▶ Entries supplied

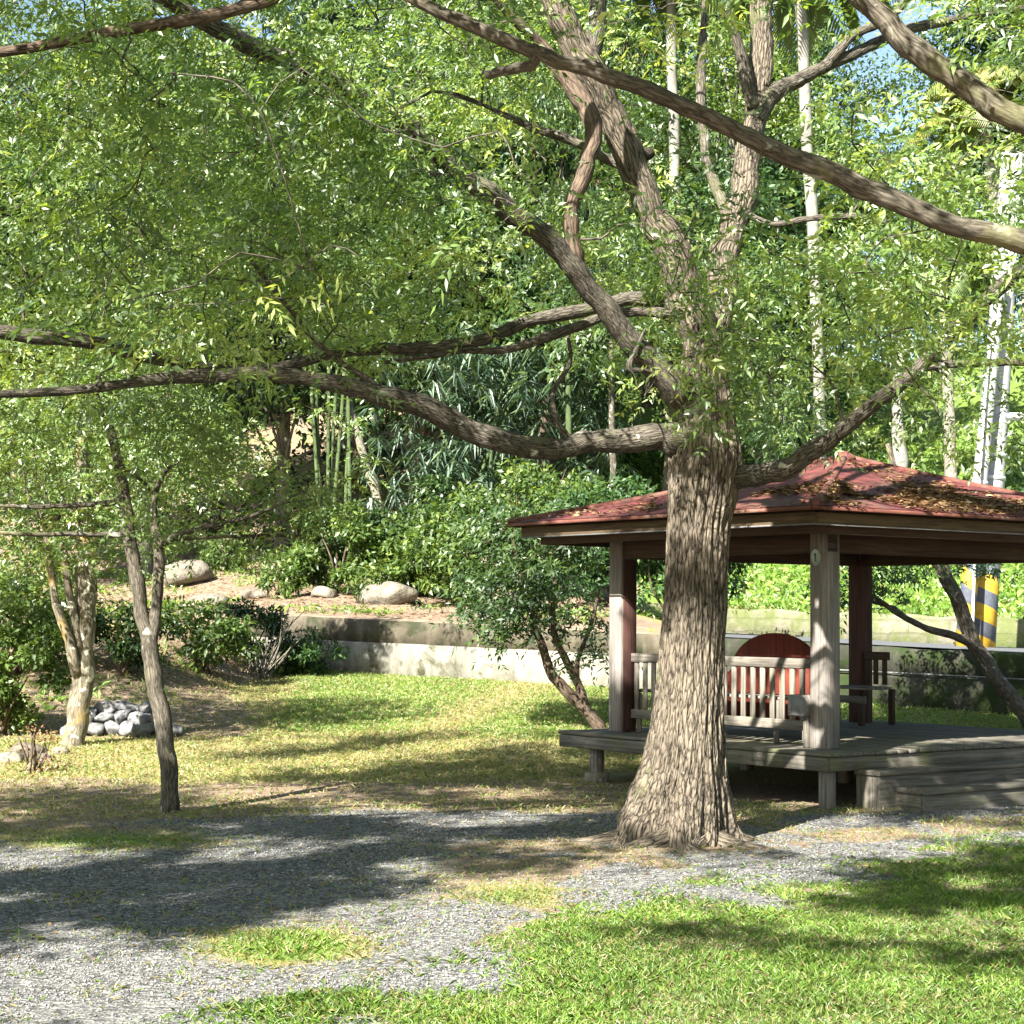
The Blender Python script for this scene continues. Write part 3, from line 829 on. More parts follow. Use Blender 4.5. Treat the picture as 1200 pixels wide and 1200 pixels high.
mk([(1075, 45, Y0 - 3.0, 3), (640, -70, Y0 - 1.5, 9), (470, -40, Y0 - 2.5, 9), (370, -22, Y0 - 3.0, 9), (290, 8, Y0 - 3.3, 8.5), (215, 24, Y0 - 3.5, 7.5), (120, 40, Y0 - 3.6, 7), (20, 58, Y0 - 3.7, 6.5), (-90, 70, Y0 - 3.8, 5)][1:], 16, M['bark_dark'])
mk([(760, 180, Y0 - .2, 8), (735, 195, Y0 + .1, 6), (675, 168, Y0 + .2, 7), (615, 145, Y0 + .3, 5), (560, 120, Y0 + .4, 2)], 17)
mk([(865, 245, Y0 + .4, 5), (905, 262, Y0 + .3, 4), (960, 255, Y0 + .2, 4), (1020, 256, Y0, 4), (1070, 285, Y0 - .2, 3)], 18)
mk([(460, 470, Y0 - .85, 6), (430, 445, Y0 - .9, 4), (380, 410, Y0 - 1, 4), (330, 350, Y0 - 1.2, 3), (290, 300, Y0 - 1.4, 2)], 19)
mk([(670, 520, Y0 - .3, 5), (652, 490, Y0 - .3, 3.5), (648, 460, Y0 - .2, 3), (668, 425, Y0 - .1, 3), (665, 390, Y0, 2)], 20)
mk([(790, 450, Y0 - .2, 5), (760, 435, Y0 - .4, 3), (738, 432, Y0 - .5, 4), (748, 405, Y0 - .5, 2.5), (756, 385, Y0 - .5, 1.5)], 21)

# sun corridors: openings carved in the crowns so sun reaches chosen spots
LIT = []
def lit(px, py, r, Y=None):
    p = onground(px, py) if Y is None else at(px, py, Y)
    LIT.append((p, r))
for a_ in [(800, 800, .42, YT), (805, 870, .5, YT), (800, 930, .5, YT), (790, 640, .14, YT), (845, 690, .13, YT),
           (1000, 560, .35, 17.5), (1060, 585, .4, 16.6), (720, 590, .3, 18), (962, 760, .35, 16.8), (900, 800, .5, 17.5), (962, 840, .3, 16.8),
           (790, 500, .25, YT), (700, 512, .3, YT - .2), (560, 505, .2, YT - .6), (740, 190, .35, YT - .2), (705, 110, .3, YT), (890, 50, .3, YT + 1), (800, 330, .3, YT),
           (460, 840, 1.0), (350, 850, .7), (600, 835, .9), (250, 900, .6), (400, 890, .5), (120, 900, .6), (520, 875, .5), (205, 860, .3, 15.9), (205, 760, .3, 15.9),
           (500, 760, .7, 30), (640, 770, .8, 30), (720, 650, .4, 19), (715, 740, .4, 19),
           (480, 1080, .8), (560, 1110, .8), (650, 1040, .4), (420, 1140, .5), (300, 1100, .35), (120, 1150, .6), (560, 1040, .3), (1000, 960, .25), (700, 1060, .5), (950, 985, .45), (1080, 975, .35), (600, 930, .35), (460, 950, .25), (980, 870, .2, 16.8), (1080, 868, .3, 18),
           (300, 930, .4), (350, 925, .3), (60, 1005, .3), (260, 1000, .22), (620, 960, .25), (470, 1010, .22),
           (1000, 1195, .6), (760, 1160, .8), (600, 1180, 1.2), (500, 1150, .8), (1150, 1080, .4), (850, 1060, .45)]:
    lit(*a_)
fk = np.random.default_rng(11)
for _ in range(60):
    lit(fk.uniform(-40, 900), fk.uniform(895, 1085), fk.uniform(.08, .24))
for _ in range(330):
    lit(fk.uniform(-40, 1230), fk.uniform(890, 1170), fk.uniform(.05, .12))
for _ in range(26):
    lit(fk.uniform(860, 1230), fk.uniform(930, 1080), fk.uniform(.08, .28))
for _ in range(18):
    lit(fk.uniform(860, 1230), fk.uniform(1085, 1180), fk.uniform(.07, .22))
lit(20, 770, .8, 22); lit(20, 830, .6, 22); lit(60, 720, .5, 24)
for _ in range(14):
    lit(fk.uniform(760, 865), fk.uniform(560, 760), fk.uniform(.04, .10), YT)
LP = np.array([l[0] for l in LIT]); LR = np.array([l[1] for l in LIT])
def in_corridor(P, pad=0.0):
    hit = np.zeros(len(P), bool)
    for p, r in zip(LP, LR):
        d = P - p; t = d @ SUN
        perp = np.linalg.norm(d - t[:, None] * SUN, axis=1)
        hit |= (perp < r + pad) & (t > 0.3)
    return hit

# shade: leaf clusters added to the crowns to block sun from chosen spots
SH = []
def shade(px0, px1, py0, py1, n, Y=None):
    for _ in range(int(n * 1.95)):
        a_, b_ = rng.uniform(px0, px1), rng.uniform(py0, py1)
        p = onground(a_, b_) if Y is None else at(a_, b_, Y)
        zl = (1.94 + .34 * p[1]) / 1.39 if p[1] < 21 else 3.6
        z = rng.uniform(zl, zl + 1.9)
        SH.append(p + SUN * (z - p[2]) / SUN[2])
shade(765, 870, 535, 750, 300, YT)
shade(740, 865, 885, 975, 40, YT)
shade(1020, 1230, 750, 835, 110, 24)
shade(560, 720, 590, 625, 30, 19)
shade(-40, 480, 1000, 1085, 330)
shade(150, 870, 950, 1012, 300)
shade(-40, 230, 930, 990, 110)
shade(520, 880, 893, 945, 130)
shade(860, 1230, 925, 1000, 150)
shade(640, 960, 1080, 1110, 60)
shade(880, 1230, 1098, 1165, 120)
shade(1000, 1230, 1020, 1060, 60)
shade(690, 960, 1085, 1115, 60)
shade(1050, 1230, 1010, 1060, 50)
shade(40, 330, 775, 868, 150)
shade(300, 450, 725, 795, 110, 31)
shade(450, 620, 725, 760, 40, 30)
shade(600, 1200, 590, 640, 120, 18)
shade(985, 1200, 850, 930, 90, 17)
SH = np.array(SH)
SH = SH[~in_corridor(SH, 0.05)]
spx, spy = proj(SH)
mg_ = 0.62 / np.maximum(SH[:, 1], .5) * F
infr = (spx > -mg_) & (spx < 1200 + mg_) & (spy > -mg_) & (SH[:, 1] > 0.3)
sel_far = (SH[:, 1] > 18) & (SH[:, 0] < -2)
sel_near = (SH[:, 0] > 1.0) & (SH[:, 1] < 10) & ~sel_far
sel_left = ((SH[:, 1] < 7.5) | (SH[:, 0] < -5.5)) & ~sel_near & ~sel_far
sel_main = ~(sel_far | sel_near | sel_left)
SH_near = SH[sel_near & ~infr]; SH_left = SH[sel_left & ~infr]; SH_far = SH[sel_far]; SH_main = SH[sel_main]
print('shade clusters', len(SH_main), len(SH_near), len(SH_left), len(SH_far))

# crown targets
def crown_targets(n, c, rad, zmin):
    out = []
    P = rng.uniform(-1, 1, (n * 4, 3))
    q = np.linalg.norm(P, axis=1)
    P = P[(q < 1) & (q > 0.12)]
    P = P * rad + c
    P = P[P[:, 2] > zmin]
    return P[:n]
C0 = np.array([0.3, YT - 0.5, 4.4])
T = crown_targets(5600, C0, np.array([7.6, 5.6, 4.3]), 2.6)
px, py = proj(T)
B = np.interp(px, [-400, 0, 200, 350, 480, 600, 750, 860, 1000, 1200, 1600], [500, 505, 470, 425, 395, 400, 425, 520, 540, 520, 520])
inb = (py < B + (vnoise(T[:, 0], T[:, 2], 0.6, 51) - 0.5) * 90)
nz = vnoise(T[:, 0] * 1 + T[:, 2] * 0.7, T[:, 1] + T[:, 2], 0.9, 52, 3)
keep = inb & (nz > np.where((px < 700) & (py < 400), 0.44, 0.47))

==

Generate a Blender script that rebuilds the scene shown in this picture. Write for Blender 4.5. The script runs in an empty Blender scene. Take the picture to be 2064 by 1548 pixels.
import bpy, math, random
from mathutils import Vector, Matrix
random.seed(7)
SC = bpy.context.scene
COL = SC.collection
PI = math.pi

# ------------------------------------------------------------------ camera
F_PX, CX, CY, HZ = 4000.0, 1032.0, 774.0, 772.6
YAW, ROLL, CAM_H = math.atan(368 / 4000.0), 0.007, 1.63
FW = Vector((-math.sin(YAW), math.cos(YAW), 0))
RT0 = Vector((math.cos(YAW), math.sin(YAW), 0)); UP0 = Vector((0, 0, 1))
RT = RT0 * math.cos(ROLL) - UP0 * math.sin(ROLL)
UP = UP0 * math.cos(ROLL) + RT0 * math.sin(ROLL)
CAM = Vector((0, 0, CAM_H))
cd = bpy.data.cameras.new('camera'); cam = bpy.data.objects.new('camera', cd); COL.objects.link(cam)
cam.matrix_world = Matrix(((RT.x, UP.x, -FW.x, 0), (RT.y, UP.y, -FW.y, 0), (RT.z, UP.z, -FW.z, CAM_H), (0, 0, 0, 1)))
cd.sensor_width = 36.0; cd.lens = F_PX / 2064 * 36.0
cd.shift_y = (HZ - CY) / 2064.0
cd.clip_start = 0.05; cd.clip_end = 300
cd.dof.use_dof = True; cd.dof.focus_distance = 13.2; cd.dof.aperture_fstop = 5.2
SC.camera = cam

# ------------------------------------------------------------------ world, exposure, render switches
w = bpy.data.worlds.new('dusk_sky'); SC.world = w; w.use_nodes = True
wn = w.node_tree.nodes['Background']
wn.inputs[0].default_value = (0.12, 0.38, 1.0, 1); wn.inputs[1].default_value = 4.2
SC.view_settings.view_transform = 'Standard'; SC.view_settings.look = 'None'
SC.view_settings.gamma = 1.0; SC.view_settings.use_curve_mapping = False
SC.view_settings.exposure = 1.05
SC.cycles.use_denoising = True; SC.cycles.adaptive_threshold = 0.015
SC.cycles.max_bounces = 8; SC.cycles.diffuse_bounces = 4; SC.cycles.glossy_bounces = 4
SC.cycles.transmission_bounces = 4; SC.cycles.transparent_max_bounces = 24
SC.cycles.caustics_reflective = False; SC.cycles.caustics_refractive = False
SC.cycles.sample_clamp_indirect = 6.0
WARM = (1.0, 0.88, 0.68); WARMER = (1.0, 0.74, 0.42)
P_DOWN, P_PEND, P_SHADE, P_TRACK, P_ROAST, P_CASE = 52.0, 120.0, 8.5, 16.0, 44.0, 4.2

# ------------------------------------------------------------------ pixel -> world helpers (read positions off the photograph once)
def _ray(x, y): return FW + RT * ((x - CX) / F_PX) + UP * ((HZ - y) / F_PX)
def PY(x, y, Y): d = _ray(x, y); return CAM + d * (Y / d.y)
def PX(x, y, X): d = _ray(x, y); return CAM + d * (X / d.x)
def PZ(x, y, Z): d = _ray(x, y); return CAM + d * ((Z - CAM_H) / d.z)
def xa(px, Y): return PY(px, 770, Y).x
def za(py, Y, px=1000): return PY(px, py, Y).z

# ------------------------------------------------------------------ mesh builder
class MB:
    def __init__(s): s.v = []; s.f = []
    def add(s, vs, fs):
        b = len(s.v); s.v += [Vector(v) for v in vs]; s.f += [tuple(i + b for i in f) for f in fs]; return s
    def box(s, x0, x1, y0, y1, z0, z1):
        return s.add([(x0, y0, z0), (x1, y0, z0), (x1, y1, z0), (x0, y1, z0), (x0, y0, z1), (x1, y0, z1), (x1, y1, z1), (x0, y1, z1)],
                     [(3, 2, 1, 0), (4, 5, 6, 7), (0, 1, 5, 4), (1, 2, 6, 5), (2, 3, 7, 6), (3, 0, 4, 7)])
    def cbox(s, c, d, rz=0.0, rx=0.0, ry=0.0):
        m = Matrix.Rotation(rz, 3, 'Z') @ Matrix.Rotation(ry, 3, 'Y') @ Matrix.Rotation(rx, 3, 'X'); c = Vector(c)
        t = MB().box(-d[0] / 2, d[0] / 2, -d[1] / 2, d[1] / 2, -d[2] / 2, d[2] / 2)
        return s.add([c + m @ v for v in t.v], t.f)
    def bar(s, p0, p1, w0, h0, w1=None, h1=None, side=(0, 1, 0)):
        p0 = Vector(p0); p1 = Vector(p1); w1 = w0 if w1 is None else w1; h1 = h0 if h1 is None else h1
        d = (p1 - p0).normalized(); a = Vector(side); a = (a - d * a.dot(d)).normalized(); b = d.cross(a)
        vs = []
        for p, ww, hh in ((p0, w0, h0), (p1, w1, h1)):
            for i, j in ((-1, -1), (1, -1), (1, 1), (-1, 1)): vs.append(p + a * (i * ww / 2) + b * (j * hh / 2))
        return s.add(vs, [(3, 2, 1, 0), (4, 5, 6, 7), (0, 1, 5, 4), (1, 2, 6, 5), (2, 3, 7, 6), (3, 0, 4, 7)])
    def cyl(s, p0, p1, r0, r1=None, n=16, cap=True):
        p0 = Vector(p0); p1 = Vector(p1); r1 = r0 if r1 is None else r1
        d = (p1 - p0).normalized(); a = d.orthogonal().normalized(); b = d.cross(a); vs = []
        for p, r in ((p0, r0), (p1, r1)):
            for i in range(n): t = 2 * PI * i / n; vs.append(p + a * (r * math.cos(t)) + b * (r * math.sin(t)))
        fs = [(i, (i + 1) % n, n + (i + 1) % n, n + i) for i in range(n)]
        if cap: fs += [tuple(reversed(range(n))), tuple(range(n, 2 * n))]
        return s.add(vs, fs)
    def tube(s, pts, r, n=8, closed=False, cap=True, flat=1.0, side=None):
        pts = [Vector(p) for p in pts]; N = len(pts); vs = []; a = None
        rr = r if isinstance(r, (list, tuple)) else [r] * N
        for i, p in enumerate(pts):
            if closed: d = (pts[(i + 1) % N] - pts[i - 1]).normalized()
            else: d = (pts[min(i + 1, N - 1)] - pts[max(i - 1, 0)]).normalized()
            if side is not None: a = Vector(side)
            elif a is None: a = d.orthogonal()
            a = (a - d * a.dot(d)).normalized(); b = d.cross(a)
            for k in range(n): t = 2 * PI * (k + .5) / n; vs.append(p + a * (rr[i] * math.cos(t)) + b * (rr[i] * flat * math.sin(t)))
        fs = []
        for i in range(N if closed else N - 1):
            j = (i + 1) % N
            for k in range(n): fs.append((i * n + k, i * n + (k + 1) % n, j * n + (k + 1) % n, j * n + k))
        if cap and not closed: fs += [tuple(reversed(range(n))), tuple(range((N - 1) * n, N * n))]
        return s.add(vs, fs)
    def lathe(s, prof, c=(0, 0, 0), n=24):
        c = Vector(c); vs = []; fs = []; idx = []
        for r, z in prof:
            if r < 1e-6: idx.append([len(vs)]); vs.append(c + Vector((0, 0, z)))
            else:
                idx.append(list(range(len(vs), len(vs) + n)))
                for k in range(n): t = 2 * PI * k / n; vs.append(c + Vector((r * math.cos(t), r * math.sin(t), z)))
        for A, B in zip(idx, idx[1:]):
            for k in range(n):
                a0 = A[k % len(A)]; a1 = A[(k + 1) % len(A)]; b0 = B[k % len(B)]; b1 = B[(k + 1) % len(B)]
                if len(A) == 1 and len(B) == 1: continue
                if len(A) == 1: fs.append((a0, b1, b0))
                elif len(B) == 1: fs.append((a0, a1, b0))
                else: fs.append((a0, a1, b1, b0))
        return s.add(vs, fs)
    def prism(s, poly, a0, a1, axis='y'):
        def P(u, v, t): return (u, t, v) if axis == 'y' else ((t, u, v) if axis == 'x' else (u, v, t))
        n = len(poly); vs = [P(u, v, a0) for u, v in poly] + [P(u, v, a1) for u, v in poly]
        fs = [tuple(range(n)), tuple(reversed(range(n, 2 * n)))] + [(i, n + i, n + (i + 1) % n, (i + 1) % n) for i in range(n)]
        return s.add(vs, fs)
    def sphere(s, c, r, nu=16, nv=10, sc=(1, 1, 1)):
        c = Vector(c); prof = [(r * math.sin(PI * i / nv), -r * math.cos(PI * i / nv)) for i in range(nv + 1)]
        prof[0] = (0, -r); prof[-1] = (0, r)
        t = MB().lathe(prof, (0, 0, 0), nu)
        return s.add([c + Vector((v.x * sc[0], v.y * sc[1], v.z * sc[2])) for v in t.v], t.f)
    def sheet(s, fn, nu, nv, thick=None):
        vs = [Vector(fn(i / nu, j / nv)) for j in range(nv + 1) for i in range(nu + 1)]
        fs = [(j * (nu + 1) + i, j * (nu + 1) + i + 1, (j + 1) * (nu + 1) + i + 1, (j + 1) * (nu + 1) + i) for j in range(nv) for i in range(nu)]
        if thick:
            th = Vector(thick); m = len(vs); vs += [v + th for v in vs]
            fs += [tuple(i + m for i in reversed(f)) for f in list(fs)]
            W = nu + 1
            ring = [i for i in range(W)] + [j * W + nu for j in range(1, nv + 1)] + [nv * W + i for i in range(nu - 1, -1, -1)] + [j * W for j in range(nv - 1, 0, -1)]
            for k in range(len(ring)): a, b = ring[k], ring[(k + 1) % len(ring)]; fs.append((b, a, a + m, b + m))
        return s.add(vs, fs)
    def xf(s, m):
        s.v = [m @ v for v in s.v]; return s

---

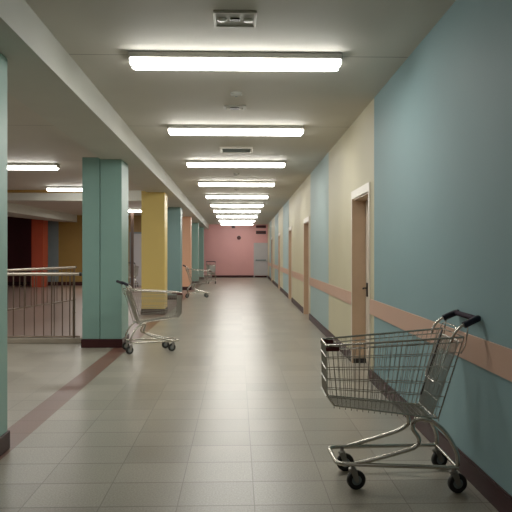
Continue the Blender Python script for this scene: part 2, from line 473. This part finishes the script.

▶ Description of the task
Quote word for word the lines from the line holding "Generate a Blender" through the line holding "PI = math.pi"; include both of those lines and add nothing.

▶ Answer to the problem
Generate a Blender script that rebuilds the scene shown in this picture. Write for Blender 4.5. The script runs in an empty Blender scene. Take the picture to be 2064 by 1548 pixels.
import bpy, math, random
from mathutils import Vector, Matrix
random.seed(7)
SC = bpy.context.scene
COL = SC.collection
PI = math.pi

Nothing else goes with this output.